◆ **Source excerpt**
>> BEGIN
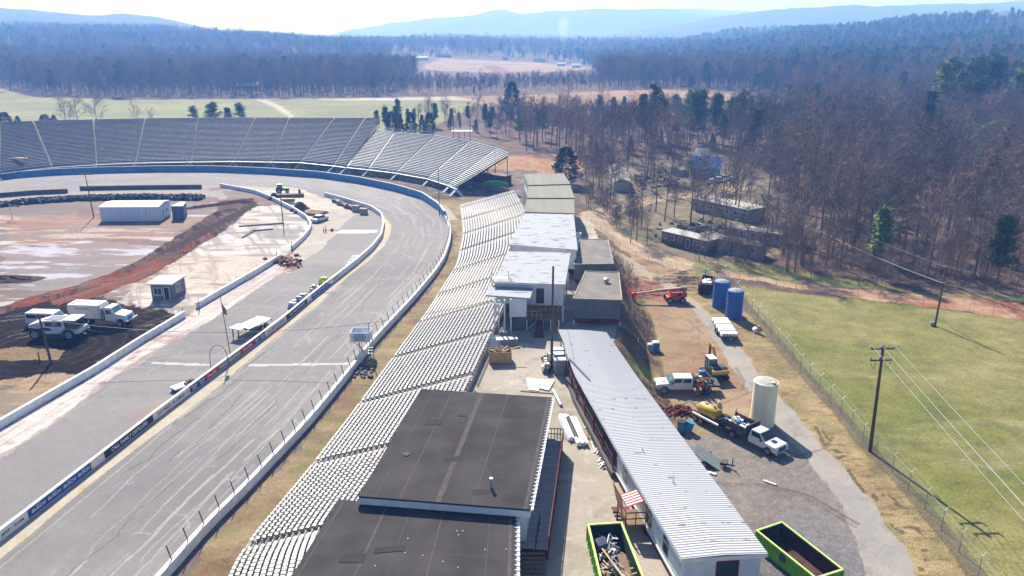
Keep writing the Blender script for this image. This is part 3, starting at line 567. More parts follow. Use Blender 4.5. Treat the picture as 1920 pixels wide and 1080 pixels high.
def plant(kind, x, y, z, sc, label, group=None, rz=None, name=None, cat=None, wide=1.0):
    k = KINDS[kind]; o = link(bpy.data.objects.new(name or k[0], None)); o.location = (x, y, z); o.rotation_euler = (0, 0, rnd.random() * 6.283 if rz is None else rz); o.scale = (sc * wide, sc * wide, sc)
    tag(o, label, cat or k[1], group); t = link(bpy.data.objects.new('trunk', k[2]), o); c = link(bpy.data.objects.new('crown', k[3]), o); return (o, t, c)
SRC = [plant(i, 0, 0, 0, 1, 'x') for i in range(10)]
used_src = [False] * 10
def tree(kind, x, y, z, sc, label, group=None, **kw):
    if not used_src[kind]:
        o, t, c = SRC[kind]; used_src[kind] = True; o.location = (x, y, z); o.scale = (sc * kw.get('wide', 1), sc * kw.get('wide', 1), sc); tag(o, label, None, group)
        if not group and 'group' in o: del o['group']
        if kw.get('name'): o.name = kw['name']
        return o
    return plant(kind, x, y, z, sc, label, group, **kw)[0]
# ---- where the woods stand
WOODS_R = [(700, 262), (705, 238), (760, 230), (850, 222), (915, 219), (1010, 219), (1100, 217), (1280, 214), (1440, 206), (1540, 186), (1600, 178), (1920, 168), (2100, 165), (2100, 556), (1920, 552), (1760, 545), (1680, 536), (1640, 526), (1560, 508), (1470, 498), (1440, 470), (1480, 440), (1484, 400), (1446, 356), (1440, 330), (1360, 290), (1300, 282), (1240, 292), (1170, 305), (1085, 312), (1070, 290), (960, 284), (950, 262), (860, 246), (760, 240), (715, 262)]
OPEN_R = [(960, 322), (1080, 312), (1090, 400), (960, 330)]
LEFTWOODS = [(-300, 60), (2200, 40), (2200, 168), (1440, 176), (1400, 172), (1300, 166), (1150, 166), (850, 177), (640, 181), (230, 183), (150, 180), (60, 176), (0, 160), (-300, 155)]
PCUT = [(775, 112), (830, 106), (1000, 110), (1110, 124), (1120, 150), (1000, 156), (860, 158), (780, 152)]
HOMES = [(735, 103), (830, 96), (860, 108), (830, 134), (740, 134), (728, 118)]
pts_near = []; pts_far = []; q = random.Random(11)
def scatter(ymin, ymax, step, test, out, xr=.78):
    y = ymin
    while y < ymax:
        s = step(y); x = -(xr * y + 20)
        while x < xr * y + 20:
            X_ = x + q.uniform(-.45, .45) * s; Y_ = y + q.uniform(-.45, .45) * s; out.append((X_, Y_)); x += s
        y += s * .9
    a = np.array(out); z = np.where(a[:, 1] < 318, hz(a[:, 0], a[:, 1]), tz(a[:, 0], a[:, 1])); px, py = proj(a[:, 0], a[:, 1], z); m = test(px, py, a[:, 0], a[:, 1]); return a[m], z[m], px[m], py[m]
def t_near(px, py, x, y): return inpoly(px, py, WOODS_R) & ~inpoly(px, py, OPEN_R)
NAr, NZ, NPX, NPY = scatter(100, 560, lambda y: 6.9 + max(0, y - 200) * .009, t_near, [])
def t_far(px, py, x, y):
    den = fbm(x, y, 120, 301, 3)
    return inpoly(px, py, LEFTWOODS) & ~inpoly(px, py, PCUT) & ~(inpoly(px, py, HOMES) & (den < .62)) & (y < 2500) & (y > 520)
FA, FZ, FPX, FPY = scatter(520, 2450, lambda y: 7.2 + max(0, y - 600) * .0085, t_far, [])
def kinds_of(x, y, px, py, rng):
    pn = fbm(x, y, 70, 311, 3); u = rng.rand(len(x)); k = rng.randint(0, 5, len(x)); hill = np.clip((px - 1150) / 500, 0, 1) * (py < 168) + .18 * (px > 1000) * (py < 168)
    evg = u < np.clip((pn - .56) * 2.2, 0, .75) + hill * np.clip((pn - .22) * 2.6, 0, .9) * .85 + .05
    evg &= ~((px < 640) & (py > 165) & (u > .02)); k[evg] = 5 + rng.randint(0, 4, len(x))[evg]; return k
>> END
◆ **Exercise**
Reproduce the data above in full, exactly as it is, with the pictures left out.

◆ **Reply**
Keep writing the Blender script for this image. This is part 3, starting at line 567. More parts follow. Use Blender 4.5. Treat the picture as 1920 pixels wide and 1080 pixels high.
def plant(kind, x, y, z, sc, label, group=None, rz=None, name=None, cat=None, wide=1.0):
    k = KINDS[kind]; o = link(bpy.data.objects.new(name or k[0], None)); o.location = (x, y, z); o.rotation_euler = (0, 0, rnd.random() * 6.283 if rz is None else rz); o.scale = (sc * wide, sc * wide, sc)
    tag(o, label, cat or k[1], group); t = link(bpy.data.objects.new('trunk', k[2]), o); c = link(bpy.data.objects.new('crown', k[3]), o); return (o, t, c)
SRC = [plant(i, 0, 0, 0, 1, 'x') for i in range(10)]
used_src = [False] * 10
def tree(kind, x, y, z, sc, label, group=None, **kw):
    if not used_src[kind]:
        o, t, c = SRC[kind]; used_src[kind] = True; o.location = (x, y, z); o.scale = (sc * kw.get('wide', 1), sc * kw.get('wide', 1), sc); tag(o, label, None, group)
        if not group and 'group' in o: del o['group']
        if kw.get('name'): o.name = kw['name']
        return o
    return plant(kind, x, y, z, sc, label, group, **kw)[0]
# ---- where the woods stand
WOODS_R = [(700, 262), (705, 238), (760, 230), (850, 222), (915, 219), (1010, 219), (1100, 217), (1280, 214), (1440, 206), (1540, 186), (1600, 178), (1920, 168), (2100, 165), (2100, 556), (1920, 552), (1760, 545), (1680, 536), (1640, 526), (1560, 508), (1470, 498), (1440, 470), (1480, 440), (1484, 400), (1446, 356), (1440, 330), (1360, 290), (1300, 282), (1240, 292), (1170, 305), (1085, 312), (1070, 290), (960, 284), (950, 262), (860, 246), (760, 240), (715, 262)]
OPEN_R = [(960, 322), (1080, 312), (1090, 400), (960, 330)]
LEFTWOODS = [(-300, 60), (2200, 40), (2200, 168), (1440, 176), (1400, 172), (1300, 166), (1150, 166), (850, 177), (640, 181), (230, 183), (150, 180), (60, 176), (0, 160), (-300, 155)]
PCUT = [(775, 112), (830, 106), (1000, 110), (1110, 124), (1120, 150), (1000, 156), (860, 158), (780, 152)]
HOMES = [(735, 103), (830, 96), (860, 108), (830, 134), (740, 134), (728, 118)]
pts_near = []; pts_far = []; q = random.Random(11)
def scatter(ymin, ymax, step, test, out, xr=.78):
    y = ymin
    while y < ymax:
        s = step(y); x = -(xr * y + 20)
        while x < xr * y + 20:
            X_ = x + q.uniform(-.45, .45) * s; Y_ = y + q.uniform(-.45, .45) * s; out.append((X_, Y_)); x += s
        y += s * .9
    a = np.array(out); z = np.where(a[:, 1] < 318, hz(a[:, 0], a[:, 1]), tz(a[:, 0], a[:, 1])); px, py = proj(a[:, 0], a[:, 1], z); m = test(px, py, a[:, 0], a[:, 1]); return a[m], z[m], px[m], py[m]
def t_near(px, py, x, y): return inpoly(px, py, WOODS_R) & ~inpoly(px, py, OPEN_R)
NAr, NZ, NPX, NPY = scatter(100, 560, lambda y: 6.9 + max(0, y - 200) * .009, t_near, [])
def t_far(px, py, x, y):
    den = fbm(x, y, 120, 301, 3)
    return inpoly(px, py, LEFTWOODS) & ~inpoly(px, py, PCUT) & ~(inpoly(px, py, HOMES) & (den < .62)) & (y < 2500) & (y > 520)
FA, FZ, FPX, FPY = scatter(520, 2450, lambda y: 7.2 + max(0, y - 600) * .0085, t_far, [])
def kinds_of(x, y, px, py, rng):
    pn = fbm(x, y, 70, 311, 3); u = rng.rand(len(x)); k = rng.randint(0, 5, len(x)); hill = np.clip((px - 1150) / 500, 0, 1) * (py < 168) + .18 * (px > 1000) * (py < 168)
    evg = u < np.clip((pn - .56) * 2.2, 0, .75) + hill * np.clip((pn - .22) * 2.6, 0, .9) * .85 + .05
    evg &= ~((px < 640) & (py > 165) & (u > .02)); k[evg] = 5 + rng.randint(0, 4, len(x))[evg]; return k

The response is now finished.